Christopher Willits: Surf Boundaries
Ghostly

That Willits' Surf Boundaries appears as part of Ghostly's SMM series, a showcase for ambient and downtempo music, says a lot about its overall style. It's mellower than The Right Kind of Nothing, the California-based guitarist's recent North Valley Subconscious Orchestra collaboration with Brad Laner, for one thing, but also more varied than the fully instrumental Pollen, issued by Fällt in 2004 (though Willits' staccato guitar flicker, so much a Pollen signature, dominates “Orange Lit Spaces”). Even so, Willits disrupts lush splendor with occasional episodes of noise; guitars wail from deep within a blurry vortex in “Love Wind,” for example, proving that Surf Boundaries isn't always so polite.

Unfurling like a pastel cloud, the gorgeous “Colors Shifting” sets the tone for the album. In this first of three variations, soft guitar flickers pan from left to right while the feathery vocals Willits and Ultra Records' Latrice Barnett exhale gently over a softly ringing cymbal pulse.

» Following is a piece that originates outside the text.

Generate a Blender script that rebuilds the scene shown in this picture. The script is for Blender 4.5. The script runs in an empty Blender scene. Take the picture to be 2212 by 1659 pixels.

The tempo gradually slows to a halt before the tune re-emerges in a slow-moving blurry haze. “Medium Blue” then abruptly explodes the mood with a hyper drum solo before morphing into a clattering mass of string tones, guitar haze, breathy vocals, and driving bass lines. The later “Yellow Springs” exudes a similarly rambunctious and psychedelic spirit that suggests strong affinities between Willits and Caribou. Shorter pieces, like the peacefully billowing “Saturn” and “Like Water,” a sweet interlude of bright guitar flutter, provide stylistic variety while the quietly euphoric ballad “Green and Gold” is particularly heavenly. At disc's end, trombones guide the ruminative “The Greatest Rain” to an almost orchestral close before the album exits in a glorious a cappella reprise of the “Colours Shifting” vocal. At 38 minutes, the album's short compared to most releases yet doesn't feel slight; if anything, Willits compresses a broad range of music-making—shoegaze, psychedelia, ambient, post-rock—into a bold yet succinct statement.